Приехав 8/20 июля в Цюрих, решение поменял и направился в Шафгаузен, Фридрихсхафен и Штутгарт. Как-то вечером из окна вагона увидел луну с правой стороны – хороший знак! Предчувствие чего-то необычайного заставило завязать знакомство с французом Ожье, который называл себя банкиром, мечтал стать депутатом и направлялся в Баден-Баден, известный своими игорными домами. Толстой последовал за ним. Двадцать четвертого июля он приступил к игре. Двадцать пятого отмечал в дневнике: «С утра до ночи рулетка. Проигрывал, выиграл к ночи… Дома Француз с девкой», «С утра болен, рулетка до 6. Проиграл все…» (14/26 июля). «Все» означало три тысячи франков! Банкир Ожье проводил его домой и остался с ним до трех часов дня, говоря о любви, поэзии и политике. «Что за ужас, – записывал Лев. – Я бы лучше желал быть без носа, вонючим, зобастым, безносым, самым страшным кретином, отвратительнейшим уродом, чем таким моральным уродом». Но на следующий день без стыда признается, что «моральный урод» выручил его: «Занял у Француза 200 р. и проиграл их… Француз уехал…» Что делать? В Баден-Бадене был поэт Полонский, обратился к нему, но у того денег не было, он достал их у М. Е. Кублицкого. Лев вздохнул свободно, «пошел, выкупался и потом проиграл». Сорок восемь часов, с пустыми карманами, пребывал в ярости от того, что не мог еще раз попытать своего счастья у рулетки: «Дрянь народ. А больше всего сам дрянь» (18/30 июля). Наконец, в Баден-Баден как спаситель приехал Тургенев, которого он позвал на помощь. Бородатый, мягкий и меланхоличный, Иван Сергеевич как всегда следовал за Полиной Виардо. Друзья встретились очень тепло, Тургенев пожурил своего «троглодита» и дал ему денег, чтобы выпутаться из трудного положения.

Толстого вновь охватила горячка, – не теряя ни минуты, бросился в казино, с бьющимся сердцем поставил на один номер, на другой, увидел, как крупье забирает все его фишки, и на дрожащих ногах вышел. Узнав новость, Тургенев был ошеломлен. «Ванечка мил. И мне стыдно перед ним». [282]

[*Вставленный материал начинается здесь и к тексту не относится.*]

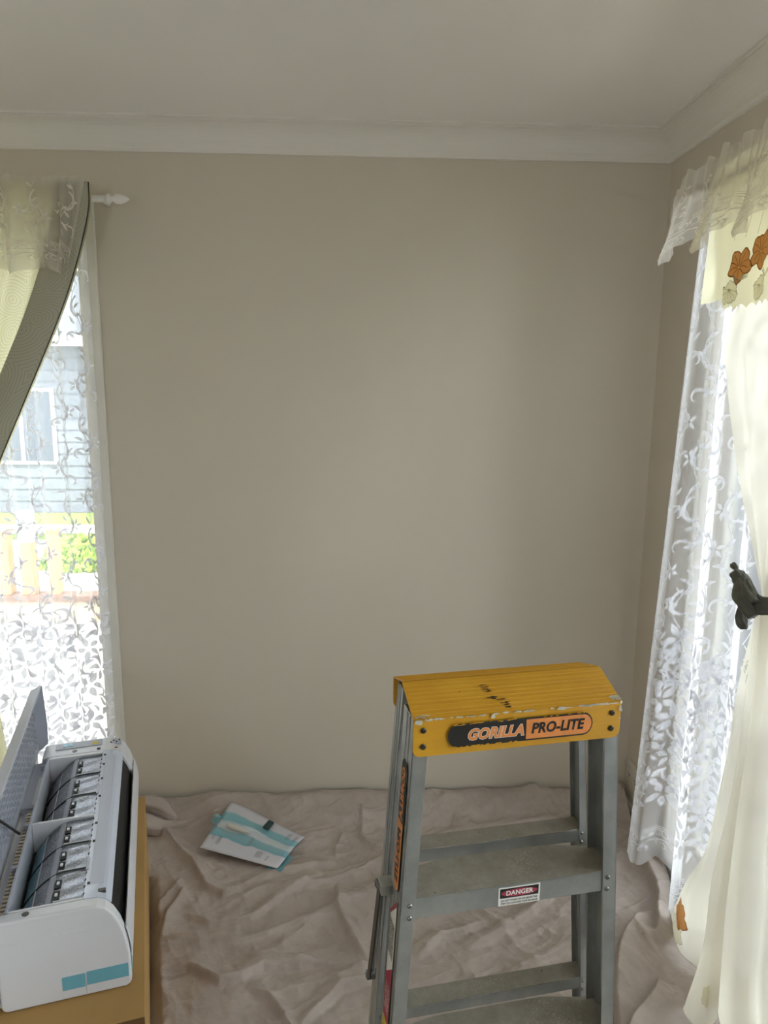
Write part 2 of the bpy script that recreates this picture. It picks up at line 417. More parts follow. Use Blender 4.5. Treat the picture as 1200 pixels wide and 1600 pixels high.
class Emb:
    """flat motifs in cloth metres (x right, y down), pinned to a surface"""
    def __init__(s, F, wu, hv): s.F = F; s.wu = wu; s.hv = hv; s.b = MB()
    def ok(s, x, y): return -.002 <= x <= s.wu + .002 and -.002 <= y <= s.hv + .002
    def strip(s, L, m=0):     # L: list of rows of equal number of (x, y)
        if not all(s.ok(*q) for r in L for q in r): 
            L = [r for r in L if all(s.ok(*q) for q in r)]
            if len(L) < 2: return
        k = len(L[0]); V = [s.F(x / s.wu, y / s.hv) for r in L for x, y in r]
        s.b.add(V, [(i * k + j, i * k + j + 1, (i + 1) * k + j + 1, (i + 1) * k + j) for i in range(len(L) - 1) for j in range(k - 1)], m)
    def line(s, pts, w, m=0):
        n = len(pts); R = []
        for i in range(n):
            (x0, y0), (x1, y1) = pts[max(i - 1, 0)], pts[min(i + 1, n - 1)]
            d = math.hypot(x1 - x0, y1 - y0) or 1; nx, ny = -(y1 - y0) / d, (x1 - x0) / d
            ww = w[i] if isinstance(w, list) else w
            R.append([(pts[i][0] + nx * ww / 2, pts[i][1] + ny * ww / 2), (pts[i][0] - nx * ww / 2, pts[i][1] - ny * ww / 2)])
        s.strip(R, m)
    def curl(s, x, y, a, R, turn=1, sweep=4.2, w=.006, m=0):
        w = w * 1.25
        """a hook that starts at x,y heading a and winds in"""
        pts = []; px, py = x, y; n = 13; L = R * sweep
        for i in range(n):
            pts.append((px, py)); t = i / (n - 1); st = L / n * (1 - .45 * t)
            px += math.cos(a) * st; py += math.sin(a) * st; a += turn * sweep / n * (.7 + .75 * t)
        s.line(pts, [w * (.25 + 1.0 * math.sin(PI * min(1, .15 + .85 * i / (n - 1)))) for i in range(n)], m)
    def leaf(s, x, y, a, L, w, bend=.4, m=0):
        R = []; n = 6; px, py = x, y
        for i in range(n + 1):
            t = i / n; k = w * math.sin(PI * t ** .8) + .0004; nx, ny = -math.sin(a), math.cos(a)
            R.append([(px + nx * k * q, py + ny * k * q) for q in (.5, 0, -.5)])
            px += math.cos(a) * L / n; py += math.sin(a) * L / n; a += bend / n
        s.strip(R, m)
    def blob(s, x, y, R, k, m=0, a0=0, ruffle=.12):
        L = []
        for i in range(41):
            a = 2 * PI * i / 40; r_ = R * (1 + ruffle * math.sin(k * a + a0) + .05 * math.sin(2.3 * k * a))
            L.append([(min(max(x + r_ * q * math.cos(a), .001), s.wu), min(max(y + r_ * q * math.sin(a), 0), s.hv)) for q in (.02, .35, .7, 1)])
        s.strip(L, m)
        return [r_[-1] for r_ in L]
    def flower(s, x, y, R, k=5, a0=0, w=.5, m=0, spread=2 * PI):
        for i in range(k):
            a = a0 + spread * i / k; s.leaf(x + .15 * R * math.cos(a), y + .15 * R * math.sin(a), a, R * random.uniform(.85, 1.1), R * w, random.uniform(-.4, .4), m)
    def sprig(s, x, y, sc=1.0, fl=1, dens=0):
        """one repeat of the scrolling vine, about .19 m tall"""
        g = random.uniform
        pts = [(x + fl * sc * .022 * math.sin(t * 2 * PI), y + sc * .19 * t) for t in [i / 12 for i in range(13)]]
        s.line(pts, .0028 * sc)
        s.curl(x, y + .03 * sc, (.6 if fl > 0 else PI - .6), .034 * sc, fl, 4.6, .0062 * sc)
        s.curl(x, y + .085 * sc, (PI - .5 if fl > 0 else .5), .036 * sc, -fl, 4.4, .0062 * sc)
        s.curl(x + fl * .01, y + .15 * sc, (-.4 if fl > 0 else PI + .4), .022 * sc, fl, 4.0, .005 * sc)
        for q in (.02, .07, .12, .165):
            a = g(-.9, -.3) if (q * 100) % 2 < 1 else PI - g(-.9, -.3)
            s.leaf(x + fl * sc * .015, y + q * sc, a, .032 * sc, .010 * sc, g(-.8, .8))
        s.flower(x - fl * .035 * sc, y + .125 * sc, .021 * sc, 5, g(0, 3), .42)
    def lily(s, x, y, R, a0):
        s.flower(x, y, R, 5, a0, .46, spread=2 * PI)
        for q in range(2): s.leaf(x + R * .9 * math.cos(a0 + .6 + q), y + R * .9 * math.sin(a0 + .6 + q), a0 + 1.4 + q, R * .8, R * .26, g_(-1, 1))
g_ = random.uniform
def vines(E, y0, y1, pitch, sc):
    k = 0; x = pitch * .4
    while x < E.wu:
        y = y0 + (k % 2) * .09 * sc; fl = 1 if k % 2 else -1
        while y < y1:
            E.sprig(x + g_(-.008, .008), y, sc, fl); y += .19 * sc; fl = -fl
        x += pitch * sc; k += 1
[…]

В тот же день его ждало новое огорчение: в гостинице ему передали письмо от Сергея, в котором тот сообщал, что их сестра Мария окончательно порвала с мужем, беспутство которого стало достоянием всех. Она жаловалась, что не желает быть султаншей в его гареме. Забрала детей и уединилась в своем имении в Пирогове. «Эта новость задушила меня», – признавался Толстой. Он считал решение сестры справедливым, но страдал от мысли о скандале, расстроенном браке, разделенных детях. Семейные неурядицы и отсутствие денег, все вело к тому, что пора возвращаться в Россию. Он сел на поезд до Франкфурта, где встретился с Александрин («Бесценная Саша, чудо, прелесть. Не знаю лучше женщины»), которая дала ему денег на продолжение путешествия, приехал в Дрезден («Город мил»), там увидел «Мадонну» Рафаэля, которая «сильно тронула», и княжну Львову, которая разочаровала. В Париже он хотел жениться на ней, теперь не знал, что делать, находил ее слишком умной, «по-русски», окруженной сплошными «пошляками». И все-таки она ему нравилась. «Я был в наиудобнейшем настроении духа, для того, чтобы влюбиться, – напишет он Александре Толстой, – проигрался, был недоволен собой, совершенно празден (по моей теории, любовь состоит в желании забыться, и поэтому так же, как сон, чаще находит на человека, когда недоволен собой или несчастлив). Княжна Львова красивая, умная, честная натура; я изо всех сил желал влюбиться, виделся с ней много и никакого! Что это, ради бога? Что я за урод такой? Видно, у меня недостает чего-то». [283]

Из Дрездена Лев 26 июля отправился в Берлин, оттуда на следующий день – в Штеттин, 30 июля, после четырех дней пути по морю, без приключений прибыл в Петербург. По дороге снова играл, а потому по приезде пришлось занять денег у Пущина. Выбравшись из затруднительного положения, не мог отказать себе в удовольствии увидеться с Некрасовым, Панаевым и другими писателями. Первые дни в России показались ему чудесными: «Утро сизое, росистое, с березами, русское, славно». [284] Но уже через несколько дней настроение меняется: «Противна Россия». [285] Он уезжает в Ясную Поляну.